- [REQUIREMENT] Copy exactly, and only, the lines below from the first through the one containing "the bar centre", both included; pictures are omitted.

- [RECORD SET]
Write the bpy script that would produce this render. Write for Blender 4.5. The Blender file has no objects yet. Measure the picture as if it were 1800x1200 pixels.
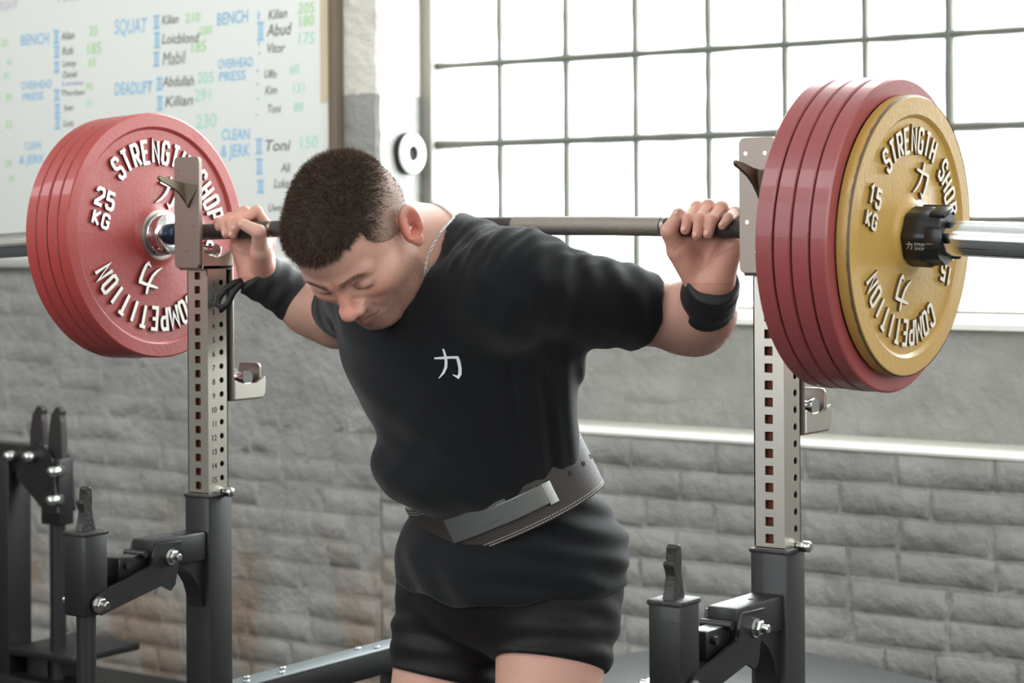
import bpy, bmesh, math, random
import numpy as np
from mathutils import Vector, Matrix
from mathutils.bvhtree import BVHTree
random.seed(7)
SC = bpy.context.scene
COL = SC.collection
ZB = 1.40            # height of the bar above the floor; coordinates below are relative to the bar centre

# ------------------------------------------------------------------ camera, world, lights, exposure
cam_d = bpy.data.cameras.new('camera')
cam = bpy.data.objects.new('camera', cam_d); COL.objects.link(cam)
YAW, ROLL = 0.623164, 0.005968
fw = Vector((-math.sin(YAW), math.cos(YAW), 0)); rt = Vector((math.cos(YAW), math.sin(YAW), 0)); up = Vector((0, 0, 1))
c_, s_ = math.cos(ROLL), math.sin(ROLL)
r2 = rt*c_ - up*s_; u2 = rt*s_ + up*c_
M = Matrix((r2, u2, -fw)).transposed().to_4x4()
M.translation = Vector((2.08579, -2.74280, ZB - 0.00226))
cam.matrix_world = M
cam_d.sensor_width = 36.0; cam_d.lens = 36.0*3666.8/1800
cam_d.shift_y = -0.11157
cam_d.clip_start = 0.05
cam_d.dof.use_dof = True; cam_d.dof.focus_distance = 3.25; cam_d.dof.aperture_fstop = 6.5
SC.camera = cam
SC.view_settings.view_transform = 'Standard'; SC.view_settings.look = 'None'
SC.view_settings.exposure = 0.0; SC.view_settings.gamma = 1.0; SC.view_settings.use_curve_mapping = False
w = bpy.data.worlds.new('world'); SC.world = w; w.use_nodes = True
bg = w.node_tree.nodes['Background']; bg.inputs[0].default_value = (0.93, 0.97, 1.0, 1); bg.inputs[1].default_value = 4.0
def area(name, loc, target, sx, sy, power, col=(1, 1, 1)):
    d = bpy.data.lights.new(name, 'AREA'); d.shape = 'RECTANGLE'; d.size = sx; d.size_y = sy; d.energy = power; d.color = col
    o = bpy.data.objects.new(name, d); COL.objects.link(o); o.location = loc
    o.rotation_euler = (Vector(target) - Vector(loc)).to_track_quat('-Z', 'Y').to_euler()
    return o
# daylight through the back and right windows, plus an added overhead fill lamp
area('daylight_back_window', (-0.1, 2.62, ZB+1.05), (-0.1, 0.0, ZB+0.30), 3.3, 2.6, 330, (0.96, 0.98, 1.0))
area('daylight_right_window', (5.6, -1.8, 2.4), (0.0, -0.4, 1.5), 5.0, 2.6, 75, (1.0, 0.965, 0.91))
area('added_overhead_fill', (-2.5, -2.4, ZB+2.70), (-2.0, 0.4, ZB+0.2), 4.2, 1.6, 165, (0.97, 0.985, 1.0))

# ------------------------------------------------------------------ materials
def rgb(r, g, b):
    def f(x):
        x /= 255.0
        return x/12.92 if x <= 0.04045 else ((x+0.055)/1.055)**2.4
    return (f(r), f(g), f(b), 1)
def mat(name, col, rough=0.5, metal=0.0, noise=0.0, nscale=20.0, bump=0.0, bscale=60.0, coat=0.0, sheen=0.0, col2=None, spec=0.5, sss=0.0, attr=None):
    m = bpy.data.materials.new(name); m.use_nodes = True
    nt = m.node_tree; b = nt.nodes['Principled BSDF']
    b.inputs['Base Color'].default_value = col; b.inputs['Roughness'].default_value = rough; b.inputs['Metallic'].default_value = metal
    b.inputs['Coat Weight'].default_value = coat; b.inputs['Sheen Weight'].default_value = sheen
    b.inputs['Specular IOR Level'].default_value = spec
    if sss:
        b.inputs['Subsurface Weight'].default_value = sss; b.inputs['Subsurface Radius'].default_value = (1.0, 0.3, 0.15); b.inputs['Subsurface Scale'].default_value = 0.012
    tc = nt.nodes.new('ShaderNodeTexCoord')
    src = None
    if attr:
        a = nt.nodes.new('ShaderNodeAttribute'); a.attribute_name = attr; src = a.outputs['Color']
    if noise or col2:
        n = nt.nodes.new('ShaderNodeTexNoise'); n.inputs['Scale'].default_value = nscale; n.inputs['Detail'].default_value = 6
        nt.links.new(tc.outputs['Object'], n.inputs['Vector'])
        r = nt.nodes.new('ShaderNodeValToRGB'); r.color_ramp.elements[0].position = 0.3; r.color_ramp.elements[1].position = 0.7
        if col2:
            r.color_ramp.elements[0].color = col2; r.color_ramp.elements[1].color = col; out = r.outputs['Color']
        else:
            k = 1-noise
            r.color_ramp.elements[0].color = (k, k, k, 1); r.color_ramp.elements[1].color = (1, 1, 1, 1)
            mx = nt.nodes.new('ShaderNodeMix'); mx.data_type = 'RGBA'; mx.blend_type = 'MULTIPLY'; mx.inputs['Factor'].default_value = 1
            mx.inputs['A'].default_value = col
            if src: nt.links.new(src, mx.inputs['A'])
            nt.links.new(r.outputs['Color'], mx.inputs['B']); out = mx.outputs['Result']
        nt.links.new(out, b.inputs['Base Color'])
    elif src: nt.links.new(src, b.inputs['Base Color'])
    if bump:
        n2 = nt.nodes.new('ShaderNodeTexNoise'); n2.inputs['Scale'].default_value = bscale; n2.inputs['Detail'].default_value = 5
        nt.links.new(tc.outputs['Object'], n2.inputs['Vector'])
        bp = nt.nodes.new('ShaderNodeBump'); bp.inputs['Strength'].default_value = bump; bp.inputs['Distance'].default_value = 0.004
        nt.links.new(n2.outputs['Fac'], bp.inputs['Height']); nt.links.new(bp.outputs['Normal'], b.inputs['Normal'])
    return m
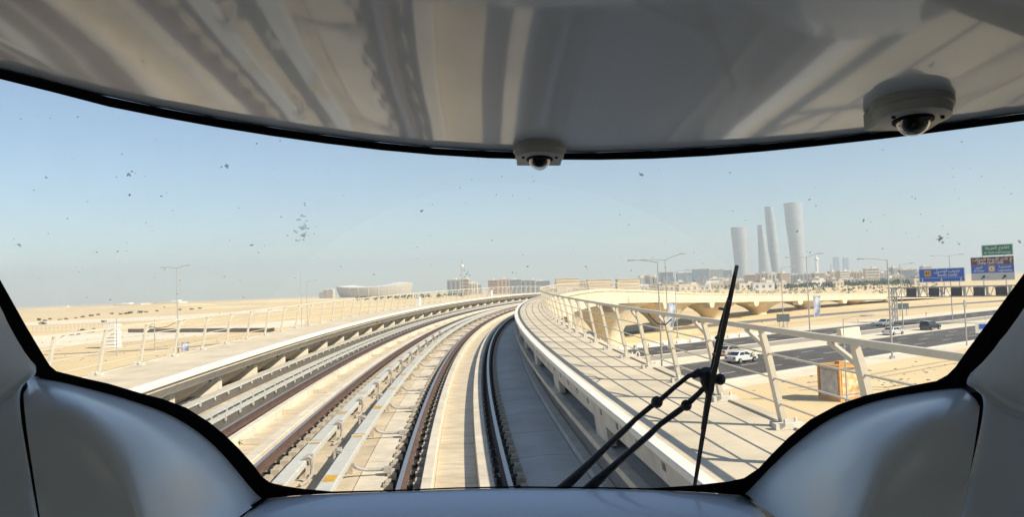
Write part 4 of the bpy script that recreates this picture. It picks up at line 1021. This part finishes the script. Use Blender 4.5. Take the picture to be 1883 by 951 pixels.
for x in cols:
    a = yat(TOP_IN, x) - 8; b = max(yat(BOT_IN, x) + 4, a + 2)
    for k in range(NR + 1):
        y = a + (b - a) * k / NR; gmb.v.append(tuple(C(x, y, WD(x, y) + .012))); uvs.append((x / 100, y / 100))
for i in range(len(cols) - 1):
    for k in range(NR): gmb.f.append((i * (NR + 1) + k, i * (NR + 1) + k + 1, (i + 1) * (NR + 1) + k + 1, (i + 1) * (NR + 1) + k)); gmb.mi.append(0)
me = bpy.data.meshes.new('windscreen'); me.from_pydata(gmb.v, [], gmb.f); me.materials.append(gm)
ul = me.uv_layers.new(name='UVMap')
for lp in me.loops: ul.data[lp.index].uv = uvs[lp.vertex_index]
me.shade_smooth(); GLASS = link('windscreen', me, CAB)
# dirt and insect marks on the outside of the glass
def dirtmat(nm, col, op):
    m_ = bpy.data.materials.new(nm); m_.use_nodes = True; q = m_.node_tree; q.nodes.clear(); oo = q.nodes.new('ShaderNodeOutputMaterial'); a_ = q.nodes.new('ShaderNodeBsdfTransparent'); b_ = q.nodes.new('ShaderNodeBsdfTranslucent'); c_ = q.nodes.new('ShaderNodeMixShader'); b_.inputs[0].default_value = (*col, 1); c_.inputs[0].default_value = op
    q.links.new(a_.outputs[0], c_.inputs[1]); q.links.new(b_.outputs[0], c_.inputs[2]); q.links.new(c_.outputs[0], oo.inputs[0]); return m_
DIRT = dirtmat('insect_dirt', (.12, .11, .10), .4); DIRTL = dirtmat('pale_dirt', (.45, .44, .42), .22)
dm = MB(); rnd = random.Random(11)
def speck(px, py, sz, dark=True, n=3, sx=1.0, sy=.6, rot=None):
    rot = rnd.uniform(-.9, .9) if rot is None else rot
    def blob(cx, cy, r, k, lo):
        ph = rnd.random() * 6; el = rnd.uniform(.35, .9); ring = []
        for j in range(k):
            q = r * rnd.uniform(lo, 1); u, v = q * math.cos(ph + 6.283 * j / k), q * el * math.sin(ph + 6.283 * j / k)
            ring.append((cx + u * math.cos(rot) - v * math.sin(rot), cy + u * math.sin(rot) + v * math.cos(rot)))
        dm.rings([[C(x, y, WD(x, y) + .013) for x, y in ring], [C(x, y, WD(x, y) + .0145) for x, y in ring]], 0 if dark else 1)
    for i in range(n):
        u, v = rnd.gauss(0, .42) * sx * sz, rnd.gauss(0, .42) * sy * sz
        if i == 0: blob(px, py, sz * .36 * max(sx, .5), 12, .25)
        else: blob(px + u * math.cos(rot) - v * math.sin(rot), py + u * math.sin(rot) + v * math.cos(rot), sz * rnd.uniform(.05, .2), 7, .4)
for a in [(237, 321, 20), (238, 358, 12), (296, 361, 12), (417, 306, 14), (463, 451, 13), (217, 462, 11), (35, 450, 12), (85, 326, 9), (505, 309, 6), (775, 388, 15), (855, 373, 6), (1180, 321, 13), (1730, 440, 24), (1588, 405, 12), (1594, 424, 8), (1683, 365, 7), (1693, 394, 7), (1677, 362, 5), (327, 541, 6), (440, 816, 16), (62, 350, 9), (143, 215, 8), (92, 217, 5), (1875, 445, 14), (1342, 318, 6)]:
    speck(*a, n=max(2, int(a[2] * .3)))
speck(1383, 654, 24, n=9, sx=.8, sy=.45, rot=-.8); speck(1388, 646, 12, n=3, rot=-.8); speck(1703, 577, 16, n=5, sx=.5, sy=.2, rot=1.57); speck(558, 418, 34, False, 26, .7, 1, 0); speck(556, 434, 16, False, 5, .8, .5); speck(917, 872, 10, False, 7)
for _ in range(200):
    speck(rnd.uniform(10, 1860), rnd.uniform(180, 600), rnd.uniform(3, 9), rnd.random() < .4, rnd.randint(1, 3))
dm.build('dirt_specks', [DIRT, DIRTL], GLASS)['kind'] = 'stuff'
# patches given as grids of (photo px, photo py, distance)
def patch(name, grid, m, parent=CAB, sub=2, thick=.008):
    mb = MB(); n = len(grid[0]); mb.rings([[C(*p) for p in row] for row in grid], cap=False, closed=False)
    me = bpy.data.meshes.new(name); me.from_pydata(mb.v, [], mb.f); me.materials.append(m); me.shade_smooth()
    o = link(name, me, parent)
    if sub: s_ = o.modifiers.new('smooth', 'SUBSURF'); s_.levels = sub; s_.render_levels = sub; s_.boundary_smooth = 'PRESERVE_CORNERS'
    return o
def cabp(p, back, upv):   # a point moved towards the rear of the cab
    return p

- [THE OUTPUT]
Write the bpy script that would produce this render. Write for Blender 4.5. The Blender file has no objects yet. Measure the picture as if it were 1800x1200 pixels.
import bpy, bmesh, math, random
import numpy as np
from mathutils import Vector, Matrix
from mathutils.bvhtree import BVHTree
random.seed(7)
SC = bpy.context.scene
COL = SC.collection
ZB = 1.40            # height of the bar above the floor; coordinates below are relative to the bar centre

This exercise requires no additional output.